RECORDS SHOWN:
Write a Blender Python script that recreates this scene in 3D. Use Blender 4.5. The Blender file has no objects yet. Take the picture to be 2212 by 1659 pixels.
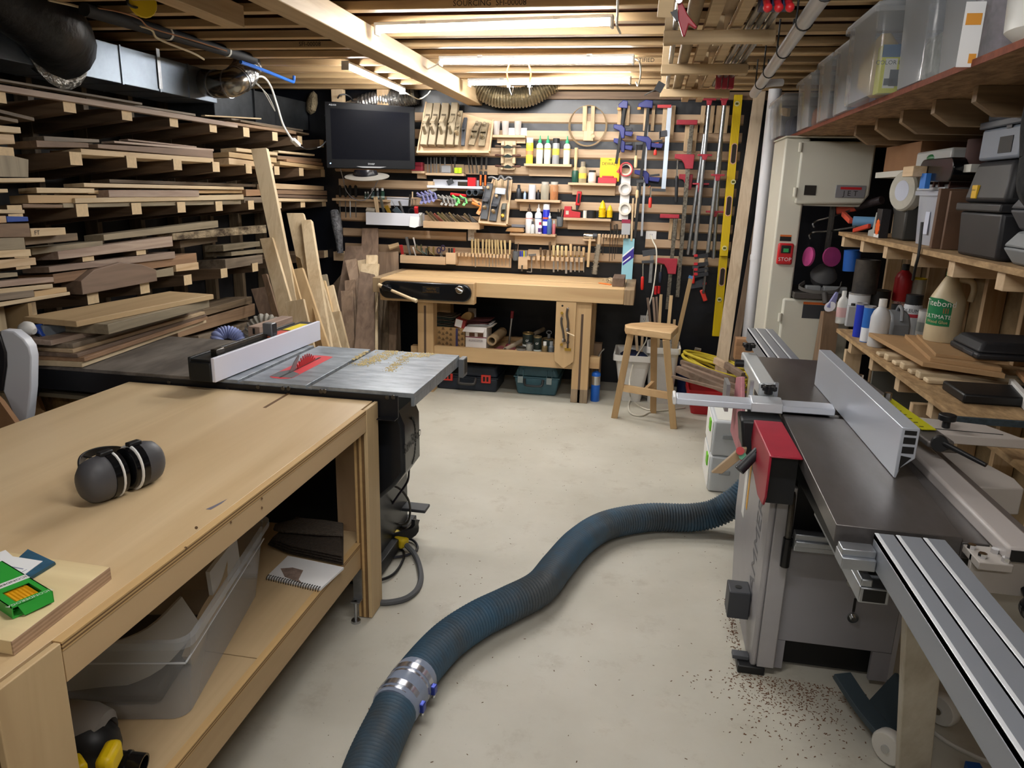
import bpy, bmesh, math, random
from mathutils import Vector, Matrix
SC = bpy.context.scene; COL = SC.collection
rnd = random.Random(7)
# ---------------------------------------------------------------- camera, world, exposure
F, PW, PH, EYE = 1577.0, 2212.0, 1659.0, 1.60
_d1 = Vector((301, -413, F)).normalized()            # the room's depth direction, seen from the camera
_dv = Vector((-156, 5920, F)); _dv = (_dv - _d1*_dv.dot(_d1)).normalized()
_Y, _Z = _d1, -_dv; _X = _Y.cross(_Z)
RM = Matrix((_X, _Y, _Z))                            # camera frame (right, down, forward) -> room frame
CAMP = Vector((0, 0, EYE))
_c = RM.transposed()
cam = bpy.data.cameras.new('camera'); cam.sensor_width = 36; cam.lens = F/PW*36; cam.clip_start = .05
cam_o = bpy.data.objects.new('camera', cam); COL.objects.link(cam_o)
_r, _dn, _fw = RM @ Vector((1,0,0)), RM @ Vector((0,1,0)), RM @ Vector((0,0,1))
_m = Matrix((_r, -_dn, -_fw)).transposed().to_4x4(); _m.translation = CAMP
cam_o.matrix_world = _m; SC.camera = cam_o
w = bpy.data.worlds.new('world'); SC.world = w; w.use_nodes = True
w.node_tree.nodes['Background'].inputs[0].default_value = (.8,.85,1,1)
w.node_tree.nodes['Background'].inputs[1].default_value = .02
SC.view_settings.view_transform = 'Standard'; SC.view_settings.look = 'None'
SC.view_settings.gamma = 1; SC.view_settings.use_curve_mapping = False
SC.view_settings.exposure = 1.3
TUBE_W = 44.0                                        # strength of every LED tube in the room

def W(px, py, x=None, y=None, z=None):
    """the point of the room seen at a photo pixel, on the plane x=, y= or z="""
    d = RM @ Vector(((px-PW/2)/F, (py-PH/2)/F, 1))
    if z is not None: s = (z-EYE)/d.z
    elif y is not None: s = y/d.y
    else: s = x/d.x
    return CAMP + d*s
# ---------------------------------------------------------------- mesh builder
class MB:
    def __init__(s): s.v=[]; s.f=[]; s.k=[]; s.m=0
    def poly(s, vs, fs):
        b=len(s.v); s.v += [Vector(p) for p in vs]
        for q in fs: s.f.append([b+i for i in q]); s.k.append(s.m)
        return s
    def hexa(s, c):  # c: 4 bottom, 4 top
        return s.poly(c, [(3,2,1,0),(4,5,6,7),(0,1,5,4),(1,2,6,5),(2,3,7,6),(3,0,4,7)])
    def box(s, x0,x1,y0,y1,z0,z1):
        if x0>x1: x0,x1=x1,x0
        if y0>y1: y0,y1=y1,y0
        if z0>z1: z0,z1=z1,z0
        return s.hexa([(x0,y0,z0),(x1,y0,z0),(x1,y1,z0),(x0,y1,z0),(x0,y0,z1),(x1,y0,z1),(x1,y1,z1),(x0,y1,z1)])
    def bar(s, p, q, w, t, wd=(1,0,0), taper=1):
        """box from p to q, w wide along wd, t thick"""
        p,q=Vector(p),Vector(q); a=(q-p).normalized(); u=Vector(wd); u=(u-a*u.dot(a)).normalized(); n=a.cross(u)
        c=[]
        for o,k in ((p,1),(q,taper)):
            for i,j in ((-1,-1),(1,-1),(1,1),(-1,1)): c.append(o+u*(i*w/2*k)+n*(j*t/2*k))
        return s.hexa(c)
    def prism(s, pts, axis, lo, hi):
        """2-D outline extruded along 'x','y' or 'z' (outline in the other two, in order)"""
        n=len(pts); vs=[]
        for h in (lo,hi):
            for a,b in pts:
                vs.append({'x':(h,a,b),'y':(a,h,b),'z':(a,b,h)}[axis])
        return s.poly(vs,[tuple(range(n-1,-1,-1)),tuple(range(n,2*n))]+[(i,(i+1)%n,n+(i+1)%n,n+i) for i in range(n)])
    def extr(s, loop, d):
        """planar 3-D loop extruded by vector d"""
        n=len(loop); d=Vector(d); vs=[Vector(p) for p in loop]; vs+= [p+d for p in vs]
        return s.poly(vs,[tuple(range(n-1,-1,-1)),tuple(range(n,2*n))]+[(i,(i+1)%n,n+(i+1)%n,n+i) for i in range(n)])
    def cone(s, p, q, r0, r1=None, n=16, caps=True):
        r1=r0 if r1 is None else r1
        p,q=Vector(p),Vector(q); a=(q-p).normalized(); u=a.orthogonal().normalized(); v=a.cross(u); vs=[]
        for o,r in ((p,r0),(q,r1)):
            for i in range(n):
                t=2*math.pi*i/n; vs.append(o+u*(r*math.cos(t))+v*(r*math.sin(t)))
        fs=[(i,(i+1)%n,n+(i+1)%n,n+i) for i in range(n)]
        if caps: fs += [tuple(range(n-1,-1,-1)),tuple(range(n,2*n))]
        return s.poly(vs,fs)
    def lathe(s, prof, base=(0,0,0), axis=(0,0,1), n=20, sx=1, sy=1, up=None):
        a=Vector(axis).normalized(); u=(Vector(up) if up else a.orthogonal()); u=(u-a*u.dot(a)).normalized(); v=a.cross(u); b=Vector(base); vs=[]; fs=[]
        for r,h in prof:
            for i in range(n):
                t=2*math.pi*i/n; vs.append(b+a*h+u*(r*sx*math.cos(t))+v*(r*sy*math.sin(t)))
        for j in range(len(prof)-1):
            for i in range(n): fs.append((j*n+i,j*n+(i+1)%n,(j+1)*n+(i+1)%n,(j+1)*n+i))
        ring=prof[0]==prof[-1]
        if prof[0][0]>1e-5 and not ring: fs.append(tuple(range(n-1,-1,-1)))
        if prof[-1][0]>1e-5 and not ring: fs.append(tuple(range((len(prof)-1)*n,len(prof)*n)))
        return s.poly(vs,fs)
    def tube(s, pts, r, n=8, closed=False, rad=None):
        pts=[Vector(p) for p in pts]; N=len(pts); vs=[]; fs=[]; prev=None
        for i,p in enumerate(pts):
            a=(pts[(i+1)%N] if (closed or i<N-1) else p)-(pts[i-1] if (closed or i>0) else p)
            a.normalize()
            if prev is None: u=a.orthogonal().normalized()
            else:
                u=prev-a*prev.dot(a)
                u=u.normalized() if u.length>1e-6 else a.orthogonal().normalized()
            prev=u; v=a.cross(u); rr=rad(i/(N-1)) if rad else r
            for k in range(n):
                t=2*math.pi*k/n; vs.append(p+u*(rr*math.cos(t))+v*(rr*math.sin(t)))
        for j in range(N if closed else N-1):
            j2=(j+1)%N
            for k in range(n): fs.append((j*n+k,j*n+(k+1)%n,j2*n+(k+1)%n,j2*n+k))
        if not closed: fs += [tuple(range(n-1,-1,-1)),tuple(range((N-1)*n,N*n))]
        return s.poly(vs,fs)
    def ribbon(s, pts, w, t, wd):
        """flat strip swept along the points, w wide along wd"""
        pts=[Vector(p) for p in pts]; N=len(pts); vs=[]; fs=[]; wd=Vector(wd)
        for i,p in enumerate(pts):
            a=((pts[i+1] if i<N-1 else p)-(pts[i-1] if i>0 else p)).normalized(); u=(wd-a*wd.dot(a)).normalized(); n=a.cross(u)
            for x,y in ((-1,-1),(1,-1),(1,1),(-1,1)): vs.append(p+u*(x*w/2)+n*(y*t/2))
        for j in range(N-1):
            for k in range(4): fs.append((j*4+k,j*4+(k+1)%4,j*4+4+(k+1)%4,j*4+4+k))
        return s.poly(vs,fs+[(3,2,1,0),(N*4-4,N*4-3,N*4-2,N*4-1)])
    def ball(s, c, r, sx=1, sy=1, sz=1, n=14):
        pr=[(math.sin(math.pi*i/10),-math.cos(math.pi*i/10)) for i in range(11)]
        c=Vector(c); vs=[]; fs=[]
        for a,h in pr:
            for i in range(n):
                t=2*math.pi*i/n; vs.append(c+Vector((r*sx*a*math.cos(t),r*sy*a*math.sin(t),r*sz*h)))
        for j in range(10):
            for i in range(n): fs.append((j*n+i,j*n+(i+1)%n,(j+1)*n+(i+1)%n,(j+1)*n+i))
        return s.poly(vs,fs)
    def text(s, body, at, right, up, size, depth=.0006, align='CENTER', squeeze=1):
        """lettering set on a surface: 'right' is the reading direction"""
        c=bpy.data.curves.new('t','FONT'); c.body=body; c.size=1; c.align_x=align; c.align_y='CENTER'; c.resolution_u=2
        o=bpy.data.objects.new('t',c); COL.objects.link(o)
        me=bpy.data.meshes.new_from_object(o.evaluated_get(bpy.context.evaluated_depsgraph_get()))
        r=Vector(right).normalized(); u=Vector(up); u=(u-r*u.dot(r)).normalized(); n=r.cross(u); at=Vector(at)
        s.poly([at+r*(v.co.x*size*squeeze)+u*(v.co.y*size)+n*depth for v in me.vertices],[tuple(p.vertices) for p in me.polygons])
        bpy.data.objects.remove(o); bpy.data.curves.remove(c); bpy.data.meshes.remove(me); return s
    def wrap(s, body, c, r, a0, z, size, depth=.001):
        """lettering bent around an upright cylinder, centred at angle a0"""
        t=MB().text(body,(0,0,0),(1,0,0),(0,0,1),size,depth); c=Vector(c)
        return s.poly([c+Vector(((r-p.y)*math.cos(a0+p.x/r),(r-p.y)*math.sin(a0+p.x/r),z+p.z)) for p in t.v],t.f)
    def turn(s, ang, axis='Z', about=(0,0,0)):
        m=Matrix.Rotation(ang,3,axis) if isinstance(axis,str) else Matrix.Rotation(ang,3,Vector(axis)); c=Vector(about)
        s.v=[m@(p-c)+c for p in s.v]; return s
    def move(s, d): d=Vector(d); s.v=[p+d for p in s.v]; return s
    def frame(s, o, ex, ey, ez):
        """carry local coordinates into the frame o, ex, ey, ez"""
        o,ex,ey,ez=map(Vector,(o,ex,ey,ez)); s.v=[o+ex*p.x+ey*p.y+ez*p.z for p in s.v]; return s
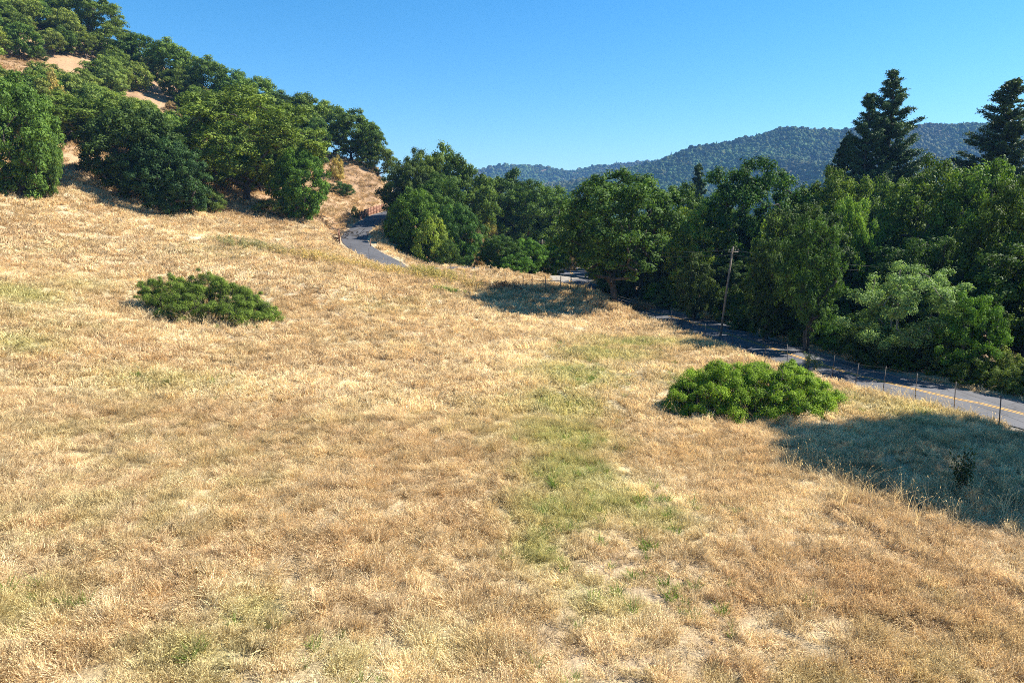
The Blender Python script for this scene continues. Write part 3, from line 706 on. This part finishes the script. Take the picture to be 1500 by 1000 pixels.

EXERCISE DESCRIPTION:
Say how many lines in the records contain the string "Python", and say nothing else.

OUTPUT FOR THIS TASK:
2